If applied correctly, the potential benefits of data analytics can be significant in terms of efficiency, financial savings and effective enforcement in areas a divergent as early intervention in children and social care services on the one hand and identifying properties possibly paying incorrect amounts of business rates on the other.
How the toolkit works
The toolkit begins by asking its users questions to determine the legal regime they will be processing personal data under, offering a choice between general processing under the General Data Protection Regulation (GDPR) and the Data Protection Act 2018 (DPA) and law enforcement processing under the DPA. Once the appropriate parts of the toolkit is determined on the basis of this initial differentiation, users are asked a series of questions around four themes which many of its users will already be at least vaguely familiar with: lawfulness of processing (including the importance of special category data), accountability and governance, the six data protection principles, and data subject rights.
Once completed, the toolkit produces a short report containing tailored advice and suggestions for data analytics projects. Users are at this stage also provided with links to additional guidance that may help them improve their data protection compliance.
The toolkit is anonymous, and the answers provided are not visible to, or retained by, the ICO.
Benefits and remaining risks
The toolkit directs its users’ minds to the type of questions they ought to be actively engaging with when designing a data processing project based on data analytics. As such, it will be helpful to both confident data protection officers who want to cross-check their systems against what the ICO thinks ought to be considered and those who are looking for assistance on how to start designing a data driven project from scratch.

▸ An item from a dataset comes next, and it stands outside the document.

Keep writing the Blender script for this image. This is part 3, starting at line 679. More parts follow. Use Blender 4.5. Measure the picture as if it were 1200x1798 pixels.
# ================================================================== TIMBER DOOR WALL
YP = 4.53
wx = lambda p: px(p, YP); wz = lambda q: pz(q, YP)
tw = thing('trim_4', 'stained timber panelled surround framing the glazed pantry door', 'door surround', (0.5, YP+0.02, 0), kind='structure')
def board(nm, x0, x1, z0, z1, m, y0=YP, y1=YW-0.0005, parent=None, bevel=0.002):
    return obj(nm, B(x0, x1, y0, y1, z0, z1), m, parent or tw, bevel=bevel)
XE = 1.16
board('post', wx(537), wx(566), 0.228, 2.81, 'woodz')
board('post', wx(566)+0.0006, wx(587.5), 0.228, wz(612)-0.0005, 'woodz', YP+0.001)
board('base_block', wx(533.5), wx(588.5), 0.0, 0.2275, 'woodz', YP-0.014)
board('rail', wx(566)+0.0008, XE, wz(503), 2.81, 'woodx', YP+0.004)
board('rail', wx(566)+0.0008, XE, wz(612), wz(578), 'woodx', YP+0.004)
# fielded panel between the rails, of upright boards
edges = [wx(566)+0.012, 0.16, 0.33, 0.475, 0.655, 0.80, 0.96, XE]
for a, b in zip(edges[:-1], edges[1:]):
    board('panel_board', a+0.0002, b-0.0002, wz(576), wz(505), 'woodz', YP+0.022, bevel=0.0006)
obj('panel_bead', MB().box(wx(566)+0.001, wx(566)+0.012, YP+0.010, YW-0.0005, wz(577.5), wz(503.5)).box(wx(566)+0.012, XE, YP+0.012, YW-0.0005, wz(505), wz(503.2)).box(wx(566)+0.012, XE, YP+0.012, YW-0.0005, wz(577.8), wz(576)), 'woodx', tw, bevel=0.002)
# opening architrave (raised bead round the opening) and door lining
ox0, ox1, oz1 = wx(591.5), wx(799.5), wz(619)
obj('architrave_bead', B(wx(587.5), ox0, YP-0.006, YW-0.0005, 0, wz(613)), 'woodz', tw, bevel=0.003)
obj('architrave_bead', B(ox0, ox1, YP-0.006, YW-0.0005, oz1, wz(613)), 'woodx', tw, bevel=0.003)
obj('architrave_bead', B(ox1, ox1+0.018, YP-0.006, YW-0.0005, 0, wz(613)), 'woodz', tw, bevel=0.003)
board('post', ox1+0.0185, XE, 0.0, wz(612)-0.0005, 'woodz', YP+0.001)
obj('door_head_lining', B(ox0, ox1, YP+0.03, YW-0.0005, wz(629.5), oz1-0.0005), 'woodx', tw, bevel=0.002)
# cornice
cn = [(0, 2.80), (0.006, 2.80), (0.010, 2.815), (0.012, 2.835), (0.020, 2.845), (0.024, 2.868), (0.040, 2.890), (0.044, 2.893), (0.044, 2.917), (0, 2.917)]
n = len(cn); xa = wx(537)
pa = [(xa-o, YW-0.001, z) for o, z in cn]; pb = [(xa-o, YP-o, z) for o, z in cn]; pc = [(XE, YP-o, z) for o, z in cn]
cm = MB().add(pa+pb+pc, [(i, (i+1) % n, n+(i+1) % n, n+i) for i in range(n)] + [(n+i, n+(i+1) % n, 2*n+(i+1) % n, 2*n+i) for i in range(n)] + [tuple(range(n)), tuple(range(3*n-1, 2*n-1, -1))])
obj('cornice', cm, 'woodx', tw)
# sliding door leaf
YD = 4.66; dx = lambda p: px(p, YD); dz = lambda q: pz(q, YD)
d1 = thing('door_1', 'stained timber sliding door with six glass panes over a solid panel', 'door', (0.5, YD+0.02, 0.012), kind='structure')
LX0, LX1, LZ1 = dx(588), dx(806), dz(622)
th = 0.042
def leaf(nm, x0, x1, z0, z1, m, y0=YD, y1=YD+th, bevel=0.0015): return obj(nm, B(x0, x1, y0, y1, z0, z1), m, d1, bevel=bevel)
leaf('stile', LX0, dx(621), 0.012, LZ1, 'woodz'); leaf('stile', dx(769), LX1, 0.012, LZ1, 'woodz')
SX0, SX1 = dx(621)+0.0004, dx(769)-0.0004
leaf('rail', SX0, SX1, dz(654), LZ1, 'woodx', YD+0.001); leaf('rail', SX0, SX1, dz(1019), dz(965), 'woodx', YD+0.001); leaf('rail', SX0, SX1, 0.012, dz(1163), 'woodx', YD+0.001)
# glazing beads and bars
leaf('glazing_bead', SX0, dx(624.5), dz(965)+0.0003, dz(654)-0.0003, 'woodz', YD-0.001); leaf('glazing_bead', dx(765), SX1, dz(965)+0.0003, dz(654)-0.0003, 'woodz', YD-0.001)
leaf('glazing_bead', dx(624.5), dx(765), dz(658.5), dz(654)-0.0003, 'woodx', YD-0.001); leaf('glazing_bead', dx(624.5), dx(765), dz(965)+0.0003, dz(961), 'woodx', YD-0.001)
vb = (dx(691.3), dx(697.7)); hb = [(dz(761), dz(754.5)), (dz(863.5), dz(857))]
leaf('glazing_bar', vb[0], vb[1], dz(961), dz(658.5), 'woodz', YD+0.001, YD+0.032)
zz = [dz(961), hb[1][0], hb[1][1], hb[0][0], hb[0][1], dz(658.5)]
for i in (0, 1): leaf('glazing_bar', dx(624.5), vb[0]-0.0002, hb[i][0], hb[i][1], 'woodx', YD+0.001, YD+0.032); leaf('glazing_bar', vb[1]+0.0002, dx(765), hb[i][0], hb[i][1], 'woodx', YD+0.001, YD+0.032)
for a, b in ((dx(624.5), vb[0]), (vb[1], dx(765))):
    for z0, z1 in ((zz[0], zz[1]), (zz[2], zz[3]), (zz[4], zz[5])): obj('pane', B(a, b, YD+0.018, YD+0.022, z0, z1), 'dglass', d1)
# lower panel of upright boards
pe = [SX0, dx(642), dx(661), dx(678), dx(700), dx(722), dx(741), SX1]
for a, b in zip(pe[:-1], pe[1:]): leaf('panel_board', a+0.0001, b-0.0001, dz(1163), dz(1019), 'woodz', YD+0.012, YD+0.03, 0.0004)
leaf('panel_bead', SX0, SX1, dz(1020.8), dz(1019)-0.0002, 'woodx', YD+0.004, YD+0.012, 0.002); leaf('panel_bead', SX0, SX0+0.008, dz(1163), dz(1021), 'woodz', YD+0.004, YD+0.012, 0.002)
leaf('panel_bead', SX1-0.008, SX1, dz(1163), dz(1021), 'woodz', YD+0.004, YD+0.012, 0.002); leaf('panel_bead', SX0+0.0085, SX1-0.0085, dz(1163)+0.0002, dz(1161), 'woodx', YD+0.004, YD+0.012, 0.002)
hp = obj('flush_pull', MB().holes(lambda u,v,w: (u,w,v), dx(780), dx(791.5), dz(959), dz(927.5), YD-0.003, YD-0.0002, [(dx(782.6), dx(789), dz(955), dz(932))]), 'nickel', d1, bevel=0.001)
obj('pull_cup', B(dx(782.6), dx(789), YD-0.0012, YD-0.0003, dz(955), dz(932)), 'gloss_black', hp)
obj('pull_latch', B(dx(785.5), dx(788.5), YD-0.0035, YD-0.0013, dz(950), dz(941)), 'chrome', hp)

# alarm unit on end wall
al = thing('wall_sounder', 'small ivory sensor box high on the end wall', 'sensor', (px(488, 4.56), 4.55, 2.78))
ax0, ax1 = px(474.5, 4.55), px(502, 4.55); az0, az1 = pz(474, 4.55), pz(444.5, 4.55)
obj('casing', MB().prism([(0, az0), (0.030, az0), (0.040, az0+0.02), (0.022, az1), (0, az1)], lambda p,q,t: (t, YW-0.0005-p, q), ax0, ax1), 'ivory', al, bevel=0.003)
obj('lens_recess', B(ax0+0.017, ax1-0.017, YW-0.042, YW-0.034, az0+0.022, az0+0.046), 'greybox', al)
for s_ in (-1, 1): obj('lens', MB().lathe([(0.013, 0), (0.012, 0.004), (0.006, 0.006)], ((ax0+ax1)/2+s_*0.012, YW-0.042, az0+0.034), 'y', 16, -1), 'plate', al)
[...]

As you may know, risk analysis & management and transparency are central to achieving and demonstrating GDPR and DPA compliance. Assessing risks in the context of processing activities forms part of an entity’s responsibility as data controller (Article 24 GDPR). As such, the launch of the toolkit is welcome because it facilitates a conscientious and educational engagement with the risks involved from a data protection point of view.
Of course, other potential risks arise, including data security, technological literacy, and the eradication of biases within algorithms. The lack of transparency and privacy are also often raised as concerns. All of these must be properly considered and addressed for data analytics to be lawful and ethical.
In summary, the toolkit may help local authorities to address transparency and privacy concerns and to take a proactive approach towards risk management. Though not, as the ICO itself cautions, “a pathway to absolute compliance with data protection law”, it is a helpful step towards it.